Given task:
Print the material below exactly as it stands, please, from its first line to the line holding "s_ = stems[i", with no pictures.
+ + + + + + +
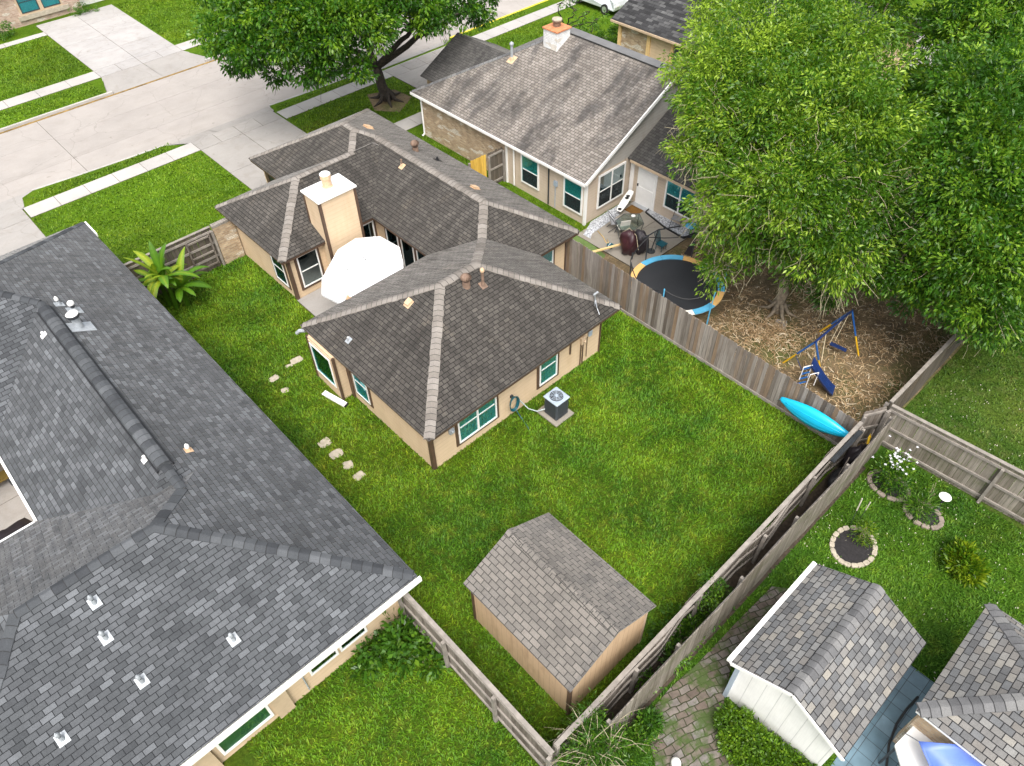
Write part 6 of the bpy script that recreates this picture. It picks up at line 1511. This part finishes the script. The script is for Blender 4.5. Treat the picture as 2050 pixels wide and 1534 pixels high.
# banana plant
T = thing('banana_plant', 'banana plant with broad arching leaves beside the grey roof and the gate', 'plant', (5.55,26.75,0))
rr = random.Random(33); stems = [(5.45,26.6,1.7),(5.85,26.4,1.1),(5.3,26.9,1.4)]
for (x, y, h) in stems:
    b = MB(); b.tube([(x,y,0),(x+.03,y,h*.5),(x,y,h)], [.11,.09,.06], 10); b.build('stalk', M['leaf_yellow'], T)
def banana_leaf(p, az, el, L_, w, tone, bendv=.9):
    n = 9; V = []; Tn = []
    pos = Vector(p); d = Vector((math.cos(az)*math.cos(el), math.sin(az)*math.cos(el), math.sin(el))); side = Vector((-math.sin(az), math.cos(az), 0))
    for i in range(n+1):
        t = i/n; ww = w*(min(1, t*5+.08))*(1-max(0,(t-.65)/.35)**1.6*.9); up = side.cross(d).normalized()
        jag = rr.uniform(.82,1.0)
        V += [pos+side*ww*jag-Vector((0,0,1))*ww*.25+up*0, pos+up*.01, pos-side*ww*jag-Vector((0,0,1))*ww*.25]
        Tn += [tone+.0, tone+.35, tone+.0]
        pos = pos+d*(L_/n); d = (d+Vector((0,0,-bendv/n*(.5+t)))).normalized()
    F_ = []
    for i in range(n):
        for j in range(2): F_.append((i*3+j, i*3+j+1, (i+1)*3+j+1, (i+1)*3+j))
    b = MB(); b.add(V, F_); o = b.build('leaf', M['banana'], T); at = o.data.attributes.new('tone', 'FLOAT', 'POINT'); at.data.foreach_set('value', [min(1,max(0,v)) for v in Tn])
for i in range(38):
    s_ = stems[i % 3]; banana_leaf((s_[0],s_[1],s_[2]-.1), i*2.4+rr.uniform(-.3,.3), rr.uniform(.25,1.3) if i > 3 else 1.4, rr.uniform(1.0,1.75), rr.uniform(.12,.19), rr.uniform(.0,.6), rr.uniform(1.1,2.8))

# ---------------------------------------------------------------- rear garden beds and ornaments
def ring_bed(label, c, rx, ry, n, mat, seed, gap=None):
    T = thing('garden_bed', label, 'garden bed', (c[0],c[1],0)); rr = random.Random(seed)
    b = MB(); b.prism([(c[0]+rx*.92*math.cos(i*math.pi/12), c[1]+ry*.92*math.sin(i*math.pi/12)) for i in range(24)], 0, .05); b.build('mulch', M['mulch'], T)
    for i in range(n):
        a = 2*math.pi*i/n+rr.uniform(-.04,.04)
        if gap and gap[0] < a < gap[1]: continue
        x = c[0]+rx*math.cos(a); y = c[1]+ry*math.sin(a); tx = -rx*math.sin(a); ty = ry*math.cos(a); l = math.hypot(tx,ty); tx /= l; ty /= l
        w = math.pi*(rx+ry)/n*.47; d = .075
        P = [(x-tx*w-ty*d*.7,y-ty*w+tx*d*.7),(x-tx*w*.6-ty*d,y-ty*w*.6+tx*d),(x+tx*w*.6-ty*d,y+ty*w*.6+tx*d),(x+tx*w-ty*d*.7,y+ty*w+tx*d*.7),(x+tx*w+ty*d*.7,y+ty*w-tx*d*.7),(x+tx*w*.6+ty*d,y+ty*w*.6-tx*d),(x-tx*w*.6+ty*d,y-ty*w*.6-tx*d),(x-tx*w+ty*d*.7,y-ty*w-tx*d*.7)]
        b = MB(); b.prism(P, 0, .09); b.build('edging_stone', M[mat], T, bevel=.015)
    return T
ring_bed('oval bed of black mulch ringed with cream stones beside the pale rear fence', (15.22,1.78), .72,.58, 20, 'stone', 41)
ring_bed('small mulch bed under the birdbath by the railed fence', (17.8,.88), .42,.55, 12, 'slate', 42)
ring_bed('corner bed of the white-flowering bush by the fence', (18.05,2.15), .48,.62, 12, 'slate', 43)
shrub('yellow_shrub', 'wispy yellow-green shrub in the oval stone-ringed bed', 'shrub', (15.6,1.72), [(15.6,1.75,.35,.3),(15.75,1.85,.5,.22)], M['leaf_yellow'], 44, per=7000, cl=12, spread=.15, size=(.06,.14), aspect=.2, droop=-.3)
shrub('flowering_bush', 'bush with white starry flowers in the corner of the rear garden', 'bush', (18.15,2.15), [(18.15,2.1,.5,.48),(18.4,2.3,.8,.35),(18.0,2.35,.6,.35)], M['leaf_dark'], 45, per=5500, cl=14, spread=.16, size=(.07,.16), aspect=.25, droop=-.3)
T = MB(); rr = random.Random(46)
T = thing('white_blossoms', 'cluster of white star-shaped blossoms on top of the flowering bush', 'flowers', (18.3,2.3,1))
b = MB()
for i in range(46):
    c = Vector((18.3+rr.gauss(0,.26),2.22+rr.gauss(0,.24),1.0+rr.gauss(0,.14)))
    for k_ in range(5):
        a = k_*1.256+rr.uniform(0,.4); b.bar(c, c+Vector((math.cos(a)*.045,math.sin(a)*.045,.012)), .012, .005)
b.build('blossoms', M['petal_white'], T, kind='stuff')
shrub('grass_plant', 'arching grass plant in the small mulch bed by the birdbath', 'plant', (17.85,1.0), [(17.8,1.05,.3,.3),(18.0,1.15,.35,.25),(17.7,1.3,.3,.2)], M['leaf_shrub'], 47, per=5000, cl=10, spread=.2, size=(.12,.3), aspect=.1, droop=-.2)
shrub('dark_conifer', 'thin dark conifer seedling beside the birdbath', 'plant', (18.35,1.0), [(18.3,1.05,.5,.22),(18.35,1.05,.9,.14)], M['leaf_dark'], 48, per=9000, cl=10, spread=.1, size=(.05,.12), aspect=.15)
T = thing('birdbath', 'small white dish birdbath on a dark stem by the railed fence', 'birdbath', (18.35,.68,0))
b = MB(); b.tube([(18.35,.68,0),(18.35,.68,.62)], .03, 8); b.build('stem', M['dark_metal'], T)
b = MB(); b.lathe((18.35,.68,.60), [(.05,0),(.17,.03),(.18,.05)], 20); b.build('dish', M['white'], T)
b = MB(); b.lathe((18.35,.68,0), [(.14,0),(.10,.05)], 14); b.build('stand_foot', M['dark_metal'], T)
for i, (p, q, lb) in enumerate([((15.85, 2.24, 0.05),(15.92, 2.32, 1.30),'taller garden stake with a pale tip in the oval bed'),((16.26, 2.14, 0.05),(16.22, 2.12, 1.00),'shorter garden stake with a pale tip in the oval bed')]):
    T = thing('garden_stake', lb, 'stake', p, 'pale tipped stakes in the oval bed'); m_ = Vector(p).lerp(Vector(q), .55)
    b = MB(); b.tube([p, m_], .010, 5); b.build('rod', M['dark_metal'], T)
    b = MB(); b.tube([m_, q], .020, 6); b.build('tip', M['petal'], T)
T = thing('plant_pot', 'round pot with a leafy yellow-flowered plant on the stone path', 'plant pot', (6.6,2.62,0))
b = MB(); b.lathe((6.6,2.62,0), [(.22,0),(.28,.22),(.31,.27)], 22); b.build('pot', M['rust_lt'], T)
b = MB(); b.lathe((6.6,2.62,.262), [(.27,0),(.26,.012)], 20); b.build('potting_soil', M['mulch'], T)
leaf_cloud('foliage', [(6.62,2.66,.5,.26),(6.8,2.55,.4,.16)], M['leaf_shrub'], T, per=8000, cl=12, spread=.1, size=(.08,.18), aspect=.45, seed=49)
T = thing('garden_light', 'white rounded garden ornament at the bottom edge by the stone path', 'ornament', (6.4,1.5,0))
p = (6.54, 1.65); b = MB(); b.blob((p[0],p[1],.12), .13,.13,.14, 2, .05); b.build('ornament_body', M['white'], T, smooth=True)
b = MB(); b.lathe((p[0],p[1],0), [(.1,0),(.09,.03)], 12); b.build('ornament_base', M['stone'], T)
for i, (x, y, r) in enumerate(((22.2,8.85,.28),)):
    flat_stone('grey flat stone at the foot of the large bright green tree', x, y, r, r*.8, .4, 'concrete', 160, cat='stone', group=None, name='flat_stone')
T = thing('dead_palm_fronds', 'heap of rust-brown fallen fronds beside the trunk of the large tree', 'fronds', (21.3,9.3,0))
b = MB(); rr = random.Random(61)
for i in range(420):
    a = rr.uniform(0,6.28); p = Vector((21.35+rr.gauss(0,.55),9.0+rr.gauss(0,.75),.02+rr.random()*.05)); L_ = rr.uniform(.2,.6); d = Vector((math.cos(a),math.sin(a),0)); s_ = Vector((-d.y,d.x,0))
    b.tube([p, p+d*L_*.5+s_*L_*.12+Vector((0,0,.07)), p+d*L_+Vector((0,0,.0))], [.008,.010,.004], 4, cap=False)
b.build('fronds', M['straw'], T, kind='stuff')

# litter on the ground: curled straw, fallen petals
def litter(name, label, cat, rects, n, mat, L_=(.08,.22), w=.012, seed=1, curl=.5, skip=True):
    rs = np.random.RandomState(seed); P = []
    tot = sum((r[1]-r[0])*(r[3]-r[2]) for r in rects)
    for r in rects:
        k = int(n*(r[1]-r[0])*(r[3]-r[2])/tot); P.append(np.stack([rs.uniform(r[0],r[1],k), rs.uniform(r[2],r[3],k)],1))
    P = np.concatenate(P); keep = np.ones(len(P), bool)
    for (a, b_, c, d) in FOOT+[(19.0,22.2,11,14.5)]: keep &= ~((P[:,0] > a) & (P[:,0] < b_) & (P[:,1] > c) & (P[:,1] < d))
    dens = np.sin(P[:,0]*1.1+1)*np.cos(P[:,1]*.9)+np.sin(P[:,0]*2.3+P[:,1]*1.7)*.6+rs.normal(0,.7,len(P)); keep &= dens > -.6
    P = P[keep]; k = len(P); th = rs.uniform(0,6.28,k); L = rs.uniform(L_[0],L_[1],k); cu = rs.normal(0,curl,k); pts = []
    pos = P.copy(); vs = []
    for s_ in range(4):
        d = np.stack([np.cos(th),np.sin(th)],1); s2 = np.stack([-np.sin(th),np.cos(th)],1); ww = w*(1-.2*s_)
        z = (.03+.03*math.sin(s_*1.05)+np.zeros(k))[:,None]
        vs.append(np.concatenate([pos-s2*ww,z],1)); vs.append(np.concatenate([pos+s2*ww,z+.004],1))
        pos = pos+d*(L/3)[:,None]; th = th+cu
    V = np.stack(vs,1).reshape(-1,3); b0 = np.arange(k)*8
    F_ = np.stack([b0,b0+1,b0+3,b0+2,b0+2,b0+3,b0+5,b0+4,b0+4,b0+5,b0+7,b0+6],1).ravel()
    return tag(fast_mesh(name, V, F_, 4, mat, kind='stuff'), label, cat)
litter('dry_litter', 'curled dry leaves and straw covering the dirt yard', 'leaf litter', [(18.5,27.5,3.6,14.5)], 10000, M['straw'], L_=(.10,.38), w=.014, seed=3, curl=.6)
litter('fallen_petals', 'pale petals scattered over the right-hand yards', 'petals', [(18.6,27,3.6,13.5),(12.5,26,-4.5,3.0)], 1300, M['petal'], L_=(.02,.06), w=.014, seed=4, curl=.1)

blades('lawn_grass', [(4.2,18.3,3.8,16.2),(4.2,13.4,16.2,28.0),(-1,4.0,3.0,9.6)], 420, M['blade'], 'bright green grass of the lawn around the beige house', seed=1)
blades('front_grass', [(3.4,12.1,28.1,37.5),(3.9,11.2,38.8,39.5),(4.4,7,39.5,39.7),(17.5,23.8,38.5,39.05),(17.1,24.5,32.8,37.3),(29.8,37,38.45,39.05),(29.8,37,33.5,37.1),(3,11.1,47.95,49.9),(4,11.8,51.4,59),(18.5,26,47.95,49.9),(17.4,27,51.4,61)], 150, M['blade_front'], 'sunlit grass of the front lawns and verges', L=(.08,.18), W=.022, seed=2, polys=[[(22.09, 36.53),(23.60, 35.89),(23.74, 34.41),(22.14, 33.48),(21.25, 34.63)]])
blades('shady_lawn_grass', [(19.6,28,-4,3.35)], 200, M['blade_olive'], 'dull olive grass behind the railed fence at the right edge', seed=6)
blades('rear_garden_grass', [(6,19.4,-5.5,2.95)], 330, M['blade_dark'], 'deeper green grass of the rear garden', seed=3, polys=[[(9.05, 2.81),(10.84, 2.78),(12.35, 2.72),(12.75, 2.23),(9.62, 2.17),(8.71, 1.76),(8.25, 1.50),(7.65, 0.54),(7.2,0.0),(5.6,1.2),(6.81, 2.87),(7.88, 2.91)],[(14.6,1.3),(15.8,1.3),(15.8,2.3),(14.6,2.3)]])
blades('side_yard_grass', [(18.7,21.5,18.5,31)], 160, M['blade_front'], 'narrow strip of grass between the two houses', seed=4)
+ + + + + + +
Result for this task:
Write part 6 of the bpy script that recreates this picture. It picks up at line 1511. This part finishes the script. The script is for Blender 4.5. Treat the picture as 2050 pixels wide and 1534 pixels high.
# banana plant
T = thing('banana_plant', 'banana plant with broad arching leaves beside the grey roof and the gate', 'plant', (5.55,26.75,0))
rr = random.Random(33); stems = [(5.45,26.6,1.7),(5.85,26.4,1.1),(5.3,26.9,1.4)]
for (x, y, h) in stems:
    b = MB(); b.tube([(x,y,0),(x+.03,y,h*.5),(x,y,h)], [.11,.09,.06], 10); b.build('stalk', M['leaf_yellow'], T)
def banana_leaf(p, az, el, L_, w, tone, bendv=.9):
    n = 9; V = []; Tn = []
    pos = Vector(p); d = Vector((math.cos(az)*math.cos(el), math.sin(az)*math.cos(el), math.sin(el))); side = Vector((-math.sin(az), math.cos(az), 0))
    for i in range(n+1):
        t = i/n; ww = w*(min(1, t*5+.08))*(1-max(0,(t-.65)/.35)**1.6*.9); up = side.cross(d).normalized()
        jag = rr.uniform(.82,1.0)
        V += [pos+side*ww*jag-Vector((0,0,1))*ww*.25+up*0, pos+up*.01, pos-side*ww*jag-Vector((0,0,1))*ww*.25]
        Tn += [tone+.0, tone+.35, tone+.0]
        pos = pos+d*(L_/n); d = (d+Vector((0,0,-bendv/n*(.5+t)))).normalized()
    F_ = []
    for i in range(n):
        for j in range(2): F_.append((i*3+j, i*3+j+1, (i+1)*3+j+1, (i+1)*3+j))
    b = MB(); b.add(V, F_); o = b.build('leaf', M['banana'], T); at = o.data.attributes.new('tone', 'FLOAT', 'POINT'); at.data.foreach_set('value', [min(1,max(0,v)) for v in Tn])
for i in range(38):
    s_ = stems[i % 3]; banana_leaf((s_[0],s_[1],s_[2]-.1), i*2.4+rr.uniform(-.3,.3), rr.uniform(.25,1.3) if i > 3 else 1.4, rr.uniform(1.0,1.75), rr.uniform(.12,.19), rr.uniform(.0,.6), rr.uniform(1.1,2.8))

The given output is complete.